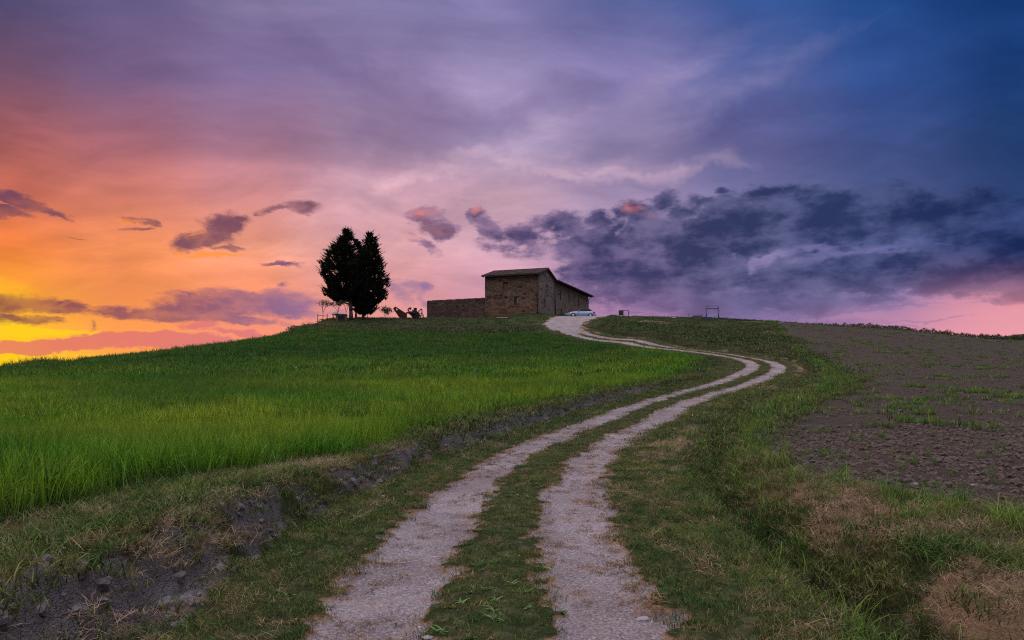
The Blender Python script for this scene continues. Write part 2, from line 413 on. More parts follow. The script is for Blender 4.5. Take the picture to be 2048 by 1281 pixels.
for p in [(-6,-6,0),(6,-6,0),(-12,0,0.0),(12,0,0.1),(-5,4,0.02),(-9,8,0.05),(5,7,0.1),(9,10,0.2),(-16,12,0.0),(18,14,0.35),(-30,-10,0),(30,-10,0.2),
          (-60,20,-0.8),(60,25,0.6),(-62,60,-0.6),(-50,72,-0.4),(-30,88,3.0),(-45,100,-2),(-80,95,-6),(-25,112,5.5),(-14,118,7.5),(0,125,9.2),(20,125,9.8),(42,115,8.2),(70,120,5.8),(100,105,4.0),(120,60,2.0),
          (-30,160,-3),(0,170,3),(30,170,4),(80,170,-2),(-100,160,-14),(150,160,-8),(0,240,-12),(-150,260,-24),(150,260,-22),(-150,20,-4),(150,0,-1),(0,-60,-1),(-100,-60,-3),(100,-60,-2),(7.6,96.3,9.50),(9.5,95.6,9.50),(11.5,95.5,9.48),(8,101,9.6),(10,101,9.58),(12.5,101,9.55),(9,105,9.7),(14,105,9.6),(2,108,10.2),(-4,110,10.1)]:
    CP.append(p)
CPa = np.array(CP, float)
def tps_fit(C):
    n = len(C); S = 0.02
    X = C[:, :2] * S
    r2 = ((X[:, None] - X[None]) ** 2).sum(-1)
    K = 0.5 * r2 * np.log(r2 + 1e-12)
    Pm = np.c_[np.ones(n), X]
    M = np.zeros((n+3, n+3)); M[:n,:n] = K + 2e-5 * np.eye(n); M[:n,n:] = Pm; M[n:,:n] = Pm.T
    w = np.linalg.solve(M, np.r_[C[:,2], 0, 0, 0]); return X, w, S
TX, TW, TS = tps_fit(CPa)
def base_h(x, y):
    x = np.asarray(x, float).ravel() * TS; y = np.asarray(y, float).ravel() * TS
    out = np.empty_like(x); n = len(TX)
    for k in range(0, len(x), 20000):
        dx = x[k:k+20000, None] - TX[:,0]; dy = y[k:k+20000, None] - TX[:,1]
        r2 = dx*dx + dy*dy
        out[k:k+20000] = (0.5 * r2 * np.log(r2 + 1e-12)) @ TW[:n] + TW[n] + TW[n+1]*x[k:k+20000] + TW[n+2]*y[k:k+20000]
    far = np.hypot(x / TS, y / TS - 60)
    t = sstep(170, 420, far)
    return out * (1 - t) + (-30) * t - 60 * sstep(400, 3000, far)

BX = np.array([(-60,14),(-5,8),(5,6.4),(6.9,5.3),(8,4.9),(9.7,4.1),(13,4.9),(16.2,6.2),(24,11.2),(33,16.6),(45,21),(66,27.8),(92,36),(130,45),(400,90)])
def masks(x, y, s=None, ty=None):
    x = np.asarray(x, float).ravel(); y = np.asarray(y, float).ravel()
    if s is None: s, ty = path_sd(x, y)
    m = {}
    wob = fbm(x, y, 1.1, 3) * 0.5 + fbm(x, y, 5.0, 7, 3) * 0.22
    a = np.abs(s)
    tr = sstep(0.13, -0.03, np.abs(a - 0.77) - 0.36 + wob * 0.6 + fbm(x, y, 9.0, 13, 3) * 0.42 * (1 - sstep(14, 26, ty)))
    yard = sstep(78, 85, ty) * (1 - sstep(118, 130, ty))
    hw = np.interp(ty, [74, 80, 86, 92, 98, 110], [1.1, 1.3, 2.4, 2.9, 3.4, 4.0])
    tr = np.maximum(tr * (1 - yard), sstep(0.4, -0.2, a - hw + wob * 2.6 + fbm(x, y, 2.6, 19, 3) * 1.6) * sstep(76, 80, ty))
    tr = tr * (1 - sstep(120, 128, ty))
    m['track'] = tr
    bx = np.interp(y, BX[:,0], BX[:,1])
    m['soil'] = sstep(-0.5, 0.5, x - bx + wob * 2.6 + fbm(x, y, 0.35, 17) * (1 + y * 0.05)) * (s > 1.5)
    rowe = 96 + (x - 38) * 0.13
    m['soil'] = m['soil'] * (1 - sstep(-0.4, 0.4, y - rowe))
    we = np.interp(ty, [-10, 5.2, 9.5, 30, 40, 55, 70, 80], [4.0, 3.65, 2.85, 2.8, 4.4, 4.1, 3.2, 3.2])
    w = sstep(-0.15, 0.25, -s - we + wob * 0.9) * (s < 0)
    top = np.interp(x, [-70, -22, -5, 6, 30], [120, 78.5, 79, 78.5, 70])
    w = w * (1 - sstep(-0.5, 0.3, y - top + wob * 2))
    m['wheat'] = w
    lb = np.exp(-((s + 2.30 + wob * 0.5) / (0.16 + 0.03 * (1 - sstep(5.5, 8, ty)))) ** 2) * (1 - sstep(24, 34, ty)) * sstep(-0.30, 0.05, fbm(x, y, 1.3, 21))
    m['bank'] = np.clip(lb * 1.5, 0, 1)
    ds = 2.75 + 0.7 * sstep(50, 70, ty)
    dd = (s - ds - wob * 0.25)
    m['ditch'] = np.exp(-(dd / 0.36) ** 2) * (1 - sstep(78, 86, ty))
    n1 = fbm(x, y, 0.9, 31)
    dryr = sstep(2.9, 3.3, s) * (1 - sstep(4.3, 5.3, s + (y - 7) * 0.2)) * (1 - sstep(9, 12, y)) * sstep(-0.10, 0.04, n1 + 0.13)
    dry2 = np.exp(-((s - 2.0) / 0.35) ** 2) * sstep(7, 10, ty) * sstep(-0.15, 0.15, n1) * 0.8
    dry3 = np.exp(-((s + 2.9) / 0.5) ** 2) * (1 - sstep(9, 13, ty)) * sstep(-0.1, 0.1, n1 - 0.02)
    dry4 = np.exp(-((s - 3.5) / 0.4) ** 2) * sstep(10, 14, ty) * sstep(-0.1, 0.2, n1) * 0.7
    far = sstep(50, 60, y) * sstep(0.05, 0.2, fbm(x, y, 0.16, 41)) * (s > 3) * 0.8
    m['dry'] = np.clip(np.maximum.reduce([dryr, dry2, dry3, dry4, far]), 0, 1) * (1 - m['soil']) * (1 - tr)
    m['s'] = s; m['ty'] = ty; m['wob'] = wob
    return m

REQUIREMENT
Write out the full set of lines verbatim, without the pictures.

CORRECT RESULT
The Blender Python script for this scene continues. Write part 2, from line 413 on. More parts follow. The script is for Blender 4.5. Take the picture to be 2048 by 1281 pixels.
for p in [(-6,-6,0),(6,-6,0),(-12,0,0.0),(12,0,0.1),(-5,4,0.02),(-9,8,0.05),(5,7,0.1),(9,10,0.2),(-16,12,0.0),(18,14,0.35),(-30,-10,0),(30,-10,0.2),
          (-60,20,-0.8),(60,25,0.6),(-62,60,-0.6),(-50,72,-0.4),(-30,88,3.0),(-45,100,-2),(-80,95,-6),(-25,112,5.5),(-14,118,7.5),(0,125,9.2),(20,125,9.8),(42,115,8.2),(70,120,5.8),(100,105,4.0),(120,60,2.0),
          (-30,160,-3),(0,170,3),(30,170,4),(80,170,-2),(-100,160,-14),(150,160,-8),(0,240,-12),(-150,260,-24),(150,260,-22),(-150,20,-4),(150,0,-1),(0,-60,-1),(-100,-60,-3),(100,-60,-2),(7.6,96.3,9.50),(9.5,95.6,9.50),(11.5,95.5,9.48),(8,101,9.6),(10,101,9.58),(12.5,101,9.55),(9,105,9.7),(14,105,9.6),(2,108,10.2),(-4,110,10.1)]:
    CP.append(p)
CPa = np.array(CP, float)
def tps_fit(C):
    n = len(C); S = 0.02
    X = C[:, :2] * S
    r2 = ((X[:, None] - X[None]) ** 2).sum(-1)
    K = 0.5 * r2 * np.log(r2 + 1e-12)
    Pm = np.c_[np.ones(n), X]
    M = np.zeros((n+3, n+3)); M[:n,:n] = K + 2e-5 * np.eye(n); M[:n,n:] = Pm; M[n:,:n] = Pm.T
    w = np.linalg.solve(M, np.r_[C[:,2], 0, 0, 0]); return X, w, S
TX, TW, TS = tps_fit(CPa)
def base_h(x, y):
    x = np.asarray(x, float).ravel() * TS; y = np.asarray(y, float).ravel() * TS
    out = np.empty_like(x); n = len(TX)
    for k in range(0, len(x), 20000):
        dx = x[k:k+20000, None] - TX[:,0]; dy = y[k:k+20000, None] - TX[:,1]
        r2 = dx*dx + dy*dy
        out[k:k+20000] = (0.5 * r2 * np.log(r2 + 1e-12)) @ TW[:n] + TW[n] + TW[n+1]*x[k:k+20000] + TW[n+2]*y[k:k+20000]
    far = np.hypot(x / TS, y / TS - 60)
    t = sstep(170, 420, far)
    return out * (1 - t) + (-30) * t - 60 * sstep(400, 3000, far)

BX = np.array([(-60,14),(-5,8),(5,6.4),(6.9,5.3),(8,4.9),(9.7,4.1),(13,4.9),(16.2,6.2),(24,11.2),(33,16.6),(45,21),(66,27.8),(92,36),(130,45),(400,90)])
def masks(x, y, s=None, ty=None):
    x = np.asarray(x, float).ravel(); y = np.asarray(y, float).ravel()
    if s is None: s, ty = path_sd(x, y)
    m = {}
    wob = fbm(x, y, 1.1, 3) * 0.5 + fbm(x, y, 5.0, 7, 3) * 0.22
    a = np.abs(s)
    tr = sstep(0.13, -0.03, np.abs(a - 0.77) - 0.36 + wob * 0.6 + fbm(x, y, 9.0, 13, 3) * 0.42 * (1 - sstep(14, 26, ty)))
    yard = sstep(78, 85, ty) * (1 - sstep(118, 130, ty))
    hw = np.interp(ty, [74, 80, 86, 92, 98, 110], [1.1, 1.3, 2.4, 2.9, 3.4, 4.0])
    tr = np.maximum(tr * (1 - yard), sstep(0.4, -0.2, a - hw + wob * 2.6 + fbm(x, y, 2.6, 19, 3) * 1.6) * sstep(76, 80, ty))
    tr = tr * (1 - sstep(120, 128, ty))
    m['track'] = tr
    bx = np.interp(y, BX[:,0], BX[:,1])
    m['soil'] = sstep(-0.5, 0.5, x - bx + wob * 2.6 + fbm(x, y, 0.35, 17) * (1 + y * 0.05)) * (s > 1.5)
    rowe = 96 + (x - 38) * 0.13
    m['soil'] = m['soil'] * (1 - sstep(-0.4, 0.4, y - rowe))
    we = np.interp(ty, [-10, 5.2, 9.5, 30, 40, 55, 70, 80], [4.0, 3.65, 2.85, 2.8, 4.4, 4.1, 3.2, 3.2])
    w = sstep(-0.15, 0.25, -s - we + wob * 0.9) * (s < 0)
    top = np.interp(x, [-70, -22, -5, 6, 30], [120, 78.5, 79, 78.5, 70])
    w = w * (1 - sstep(-0.5, 0.3, y - top + wob * 2))
    m['wheat'] = w
    lb = np.exp(-((s + 2.30 + wob * 0.5) / (0.16 + 0.03 * (1 - sstep(5.5, 8, ty)))) ** 2) * (1 - sstep(24, 34, ty)) * sstep(-0.30, 0.05, fbm(x, y, 1.3, 21))
    m['bank'] = np.clip(lb * 1.5, 0, 1)
    ds = 2.75 + 0.7 * sstep(50, 70, ty)
    dd = (s - ds - wob * 0.25)
    m['ditch'] = np.exp(-(dd / 0.36) ** 2) * (1 - sstep(78, 86, ty))
    n1 = fbm(x, y, 0.9, 31)
    dryr = sstep(2.9, 3.3, s) * (1 - sstep(4.3, 5.3, s + (y - 7) * 0.2)) * (1 - sstep(9, 12, y)) * sstep(-0.10, 0.04, n1 + 0.13)
    dry2 = np.exp(-((s - 2.0) / 0.35) ** 2) * sstep(7, 10, ty) * sstep(-0.15, 0.15, n1) * 0.8
    dry3 = np.exp(-((s + 2.9) / 0.5) ** 2) * (1 - sstep(9, 13, ty)) * sstep(-0.1, 0.1, n1 - 0.02)
    dry4 = np.exp(-((s - 3.5) / 0.4) ** 2) * sstep(10, 14, ty) * sstep(-0.1, 0.2, n1) * 0.7
    far = sstep(50, 60, y) * sstep(0.05, 0.2, fbm(x, y, 0.16, 41)) * (s > 3) * 0.8
    m['dry'] = np.clip(np.maximum.reduce([dryr, dry2, dry3, dry4, far]), 0, 1) * (1 - m['soil']) * (1 - tr)
    m['s'] = s; m['ty'] = ty; m['wob'] = wob
    return m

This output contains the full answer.